Where some artists would keep the rage masked behind metaphors, Sarina wears hers openly, almost joyfully. “I can smile / make it reach my eyes / don’t look too close / you’ll see through my lies,” she sings, a line that feels less like an admission and more like a dare. It’s a lyrical tightrope between exhaustion and liberation, the point where trying to be “good” stops being worth the cost.

If the verses carry the sting of betrayal, the choruses detonate with unfiltered catharsis. Thrasher’s production leans into a muscular, full-bodied sound: distorted power chords throb in the low end, drums drive with stubborn momentum, and Sarina’s voice cuts clean through the chaos. It’s a sonic embodiment of the moment you decide you’d rather be misunderstood than diminished.

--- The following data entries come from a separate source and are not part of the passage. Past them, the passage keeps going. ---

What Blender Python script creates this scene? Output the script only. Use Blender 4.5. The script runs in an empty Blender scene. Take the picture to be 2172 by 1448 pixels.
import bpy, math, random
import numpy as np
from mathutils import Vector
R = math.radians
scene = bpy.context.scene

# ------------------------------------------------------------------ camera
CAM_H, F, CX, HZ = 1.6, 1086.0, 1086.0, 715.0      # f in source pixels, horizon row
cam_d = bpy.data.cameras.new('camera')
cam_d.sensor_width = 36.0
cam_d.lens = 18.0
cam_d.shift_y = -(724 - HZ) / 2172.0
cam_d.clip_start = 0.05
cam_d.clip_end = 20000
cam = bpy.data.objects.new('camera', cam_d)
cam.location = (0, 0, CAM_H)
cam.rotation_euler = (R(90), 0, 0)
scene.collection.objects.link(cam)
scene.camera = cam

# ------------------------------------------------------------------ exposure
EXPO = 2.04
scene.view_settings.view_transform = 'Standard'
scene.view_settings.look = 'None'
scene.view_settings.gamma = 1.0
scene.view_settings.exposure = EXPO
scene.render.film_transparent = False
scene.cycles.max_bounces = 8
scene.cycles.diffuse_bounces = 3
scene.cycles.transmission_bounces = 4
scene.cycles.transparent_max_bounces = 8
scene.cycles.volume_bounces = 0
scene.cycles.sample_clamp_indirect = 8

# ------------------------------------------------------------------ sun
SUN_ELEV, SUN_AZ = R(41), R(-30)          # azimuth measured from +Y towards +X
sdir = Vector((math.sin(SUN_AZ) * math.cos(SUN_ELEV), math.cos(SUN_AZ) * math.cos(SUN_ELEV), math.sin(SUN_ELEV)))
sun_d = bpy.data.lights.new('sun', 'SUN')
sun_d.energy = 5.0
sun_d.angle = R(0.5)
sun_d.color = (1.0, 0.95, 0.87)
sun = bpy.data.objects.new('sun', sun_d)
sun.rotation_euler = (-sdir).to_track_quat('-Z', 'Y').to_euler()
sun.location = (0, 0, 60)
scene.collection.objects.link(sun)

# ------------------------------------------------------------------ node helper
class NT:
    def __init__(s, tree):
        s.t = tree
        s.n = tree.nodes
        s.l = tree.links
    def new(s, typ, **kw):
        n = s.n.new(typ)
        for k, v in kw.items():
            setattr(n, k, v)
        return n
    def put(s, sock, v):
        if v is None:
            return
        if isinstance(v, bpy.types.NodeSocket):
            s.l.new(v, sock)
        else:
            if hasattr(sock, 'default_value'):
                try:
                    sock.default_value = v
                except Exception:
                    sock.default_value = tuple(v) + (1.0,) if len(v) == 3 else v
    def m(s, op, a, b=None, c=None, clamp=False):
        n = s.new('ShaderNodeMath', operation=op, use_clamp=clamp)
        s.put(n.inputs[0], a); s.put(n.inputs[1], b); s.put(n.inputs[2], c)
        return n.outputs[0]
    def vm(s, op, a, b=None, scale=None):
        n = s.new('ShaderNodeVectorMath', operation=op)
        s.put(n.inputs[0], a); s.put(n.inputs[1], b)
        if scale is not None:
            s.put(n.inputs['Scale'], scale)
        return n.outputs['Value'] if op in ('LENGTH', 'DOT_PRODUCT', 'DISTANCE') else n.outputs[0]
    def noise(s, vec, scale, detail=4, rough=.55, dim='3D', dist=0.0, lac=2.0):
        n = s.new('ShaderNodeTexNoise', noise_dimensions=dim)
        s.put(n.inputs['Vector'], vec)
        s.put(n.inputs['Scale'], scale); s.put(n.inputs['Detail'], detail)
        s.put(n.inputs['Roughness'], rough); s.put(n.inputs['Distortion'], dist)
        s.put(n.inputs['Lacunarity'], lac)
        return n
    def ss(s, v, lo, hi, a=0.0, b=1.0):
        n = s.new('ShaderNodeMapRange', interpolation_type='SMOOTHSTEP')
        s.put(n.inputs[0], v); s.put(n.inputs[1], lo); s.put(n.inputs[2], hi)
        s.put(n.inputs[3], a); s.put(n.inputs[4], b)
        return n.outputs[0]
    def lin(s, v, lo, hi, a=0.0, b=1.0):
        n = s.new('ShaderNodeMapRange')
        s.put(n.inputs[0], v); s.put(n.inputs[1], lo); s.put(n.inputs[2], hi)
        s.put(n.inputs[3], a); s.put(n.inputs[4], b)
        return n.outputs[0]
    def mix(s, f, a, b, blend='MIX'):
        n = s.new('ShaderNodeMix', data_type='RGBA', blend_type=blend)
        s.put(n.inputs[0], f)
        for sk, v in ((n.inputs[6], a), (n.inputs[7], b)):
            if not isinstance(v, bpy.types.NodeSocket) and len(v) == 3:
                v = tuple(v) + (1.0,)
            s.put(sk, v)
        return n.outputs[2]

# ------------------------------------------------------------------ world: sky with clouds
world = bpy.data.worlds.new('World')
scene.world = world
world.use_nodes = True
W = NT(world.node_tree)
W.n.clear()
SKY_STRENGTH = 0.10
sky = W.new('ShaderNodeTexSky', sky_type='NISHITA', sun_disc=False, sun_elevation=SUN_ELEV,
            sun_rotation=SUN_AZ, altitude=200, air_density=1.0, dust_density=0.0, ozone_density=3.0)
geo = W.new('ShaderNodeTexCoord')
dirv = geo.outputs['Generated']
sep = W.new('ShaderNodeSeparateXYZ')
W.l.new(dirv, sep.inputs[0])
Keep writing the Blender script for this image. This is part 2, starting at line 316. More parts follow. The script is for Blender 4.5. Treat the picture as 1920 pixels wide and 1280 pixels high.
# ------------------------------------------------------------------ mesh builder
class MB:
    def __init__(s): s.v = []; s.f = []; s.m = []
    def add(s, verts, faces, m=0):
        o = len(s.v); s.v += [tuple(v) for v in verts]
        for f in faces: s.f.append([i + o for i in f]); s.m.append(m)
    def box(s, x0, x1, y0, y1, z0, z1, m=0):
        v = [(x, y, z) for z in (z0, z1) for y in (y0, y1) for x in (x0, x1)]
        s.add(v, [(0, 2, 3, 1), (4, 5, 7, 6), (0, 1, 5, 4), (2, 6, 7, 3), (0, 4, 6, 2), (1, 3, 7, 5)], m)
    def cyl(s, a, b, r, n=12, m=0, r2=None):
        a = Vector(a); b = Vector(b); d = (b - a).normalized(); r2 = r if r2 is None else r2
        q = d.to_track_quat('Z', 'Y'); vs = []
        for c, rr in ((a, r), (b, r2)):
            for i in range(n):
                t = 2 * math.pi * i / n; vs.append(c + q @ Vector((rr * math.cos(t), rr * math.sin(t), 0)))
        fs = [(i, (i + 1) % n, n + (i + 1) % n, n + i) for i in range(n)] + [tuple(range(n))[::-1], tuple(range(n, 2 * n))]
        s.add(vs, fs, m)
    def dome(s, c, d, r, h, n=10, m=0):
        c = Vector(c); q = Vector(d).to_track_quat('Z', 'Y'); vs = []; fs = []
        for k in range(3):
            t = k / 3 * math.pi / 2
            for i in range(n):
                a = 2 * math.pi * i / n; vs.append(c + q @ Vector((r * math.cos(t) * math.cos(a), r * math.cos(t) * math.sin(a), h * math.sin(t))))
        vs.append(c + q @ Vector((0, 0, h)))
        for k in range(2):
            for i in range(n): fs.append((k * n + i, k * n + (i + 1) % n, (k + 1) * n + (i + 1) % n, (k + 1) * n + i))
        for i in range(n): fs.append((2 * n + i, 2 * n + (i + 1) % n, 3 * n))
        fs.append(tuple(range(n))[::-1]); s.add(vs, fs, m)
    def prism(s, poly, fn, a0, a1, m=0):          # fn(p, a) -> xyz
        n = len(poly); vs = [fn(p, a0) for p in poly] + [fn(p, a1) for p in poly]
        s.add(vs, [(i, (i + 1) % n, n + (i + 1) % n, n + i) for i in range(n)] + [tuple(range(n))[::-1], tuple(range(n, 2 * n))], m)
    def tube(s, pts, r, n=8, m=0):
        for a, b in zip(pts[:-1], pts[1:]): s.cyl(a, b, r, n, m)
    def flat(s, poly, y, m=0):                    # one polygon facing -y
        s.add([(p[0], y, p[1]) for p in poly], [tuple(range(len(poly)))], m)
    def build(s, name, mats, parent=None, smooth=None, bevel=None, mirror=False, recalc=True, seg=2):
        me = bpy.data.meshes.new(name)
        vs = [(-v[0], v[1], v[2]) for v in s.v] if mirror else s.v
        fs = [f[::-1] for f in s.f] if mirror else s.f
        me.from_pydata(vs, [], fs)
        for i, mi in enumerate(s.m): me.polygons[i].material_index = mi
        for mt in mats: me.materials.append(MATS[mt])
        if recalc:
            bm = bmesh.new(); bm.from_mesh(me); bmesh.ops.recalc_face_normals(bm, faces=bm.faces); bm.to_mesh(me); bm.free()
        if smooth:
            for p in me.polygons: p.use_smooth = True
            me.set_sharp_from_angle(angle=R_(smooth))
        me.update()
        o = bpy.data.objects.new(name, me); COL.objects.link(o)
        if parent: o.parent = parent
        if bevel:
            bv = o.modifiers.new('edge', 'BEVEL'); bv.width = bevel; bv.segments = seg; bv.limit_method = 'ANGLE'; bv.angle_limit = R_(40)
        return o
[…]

This isn’t rebellion for rebellion’s sake. There’s a self-protective clarity at the heart of ‘If You Need Me To Be The Villain’. Sarina doesn’t romanticise the fallout; she makes it clear that stepping into this role is a response to being cornered, not a choice made lightly. That distinction gives the track its emotional heft. You can hear the years of quiet acquiescence in the softer moments, just as you can hear the turning point in the heavier ones.

Lifted from her forthcoming EP, The Fool, the single hints at a wider emotional arc. While this track stands firmly in the territory of rallying cries and power reclamation, it’s also steeped in the bittersweet residue of past hurt. It recognises the toll of always being the one to compromise, apologise, and absorb the blame, and it refuses to keep playing along.

At its core, the track is about reframing villainy as freedom. Sarina doesn’t shy away from the fact that people will talk, judge, and invent their own stories about you. Instead, she finds a way to turn that into armour. She reminds us that anger can be just as honest.

‘If You Need Me To Be The Villain (Then Maybe I Am)’ doesn’t care about being pretty; it’s here to hit hard. By stepping fully into the role, Sarina turns in one of her boldest, most electric performances to date.